Book review – Jacobean Embroidery

November 4, 2007 at 7:30 pm | Posted in Book Review, Embroidery, Project Gutenberg | 1 Comment

Not a lot of fibery things seem to be happening around here, and I don’t want to bore you with pictures of the very slow progress on my needlepoint lace project, which is the only project that gets worked on at all. But one of the other things I do might be of interest to you, so I decided to start a series of posts about the E-books that are listed in the needlework section of Project Gutenberg’s Crafts Bookshelf.

I’ve been helping to prepare electronic versions of public domain books at Project Gutenberg’s Distributed Proofreaders Project for over a year now. How I found this marvellous project has to do with one of those needleworks books, and it is the book with which I want to start this series. While surfing various fiber blogs, I stumbled across a post with a link to Jacobean Embroidery, a very nice book with 17th and 18th century embroidery patterns. When clicking this link, you’ll get taken to Project Gutenberg’s catalog entry for this book, where you can download your own copy, but just to show you what you will get, here’s one of the plates from that book:

Jacobean Embroidery

Only a few of them are in colour, but all are showing beautiful patterns of plants and animals. Jacobean embroidery is a wool embroidery where most of the background fabric is visible. The book has an introduction which details some of the history surrounding that kind of embroidery, the main part consists of plates with embroidery patterns taken from old works together with a description of what stitches and colours were used. Lots of ideas to be found here!

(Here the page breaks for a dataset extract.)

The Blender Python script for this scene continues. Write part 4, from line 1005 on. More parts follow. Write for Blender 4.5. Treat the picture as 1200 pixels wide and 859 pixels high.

I was very impressed what I was seeing in that book. It’s a high quality electronic version of an old book that you’re very unlikely to find in your local library, and here someone had done the work of producing that version and making it available for free! I’ve been interested in old needleworks techniques for a long time, and I always have the feeling that a lot of knowledge is on the verge of getting lost, since almost nobody seems to practice those old, time-consuming techniques anymore. So, I was interested, and my unasked question about how this book had been prepared and published got answered way faster than I expected. On top of that catalog page there was a slim advert, asking for help preparing E-books at the Distributed Proofreaders site. I clicked that link, read a bit about the site’s concept, registered, and before I knew what was happening, I was hooked. I have to admit that during the last year I spent more time volunteering there than doing anything fibery. It’s amazing what I got accomplished nevertheless! 😉 Of course I’m not only working on fiber-books, but those are still the largest motivation why I’m there.

So, during the next weeks, whenever I have nothing new of my own doing to present, I’ll go rummage through that crafts bookshelf and tell you a bit about the fiber books that are listed there. I hope you’ll enjoy those excursions into history as much as I do!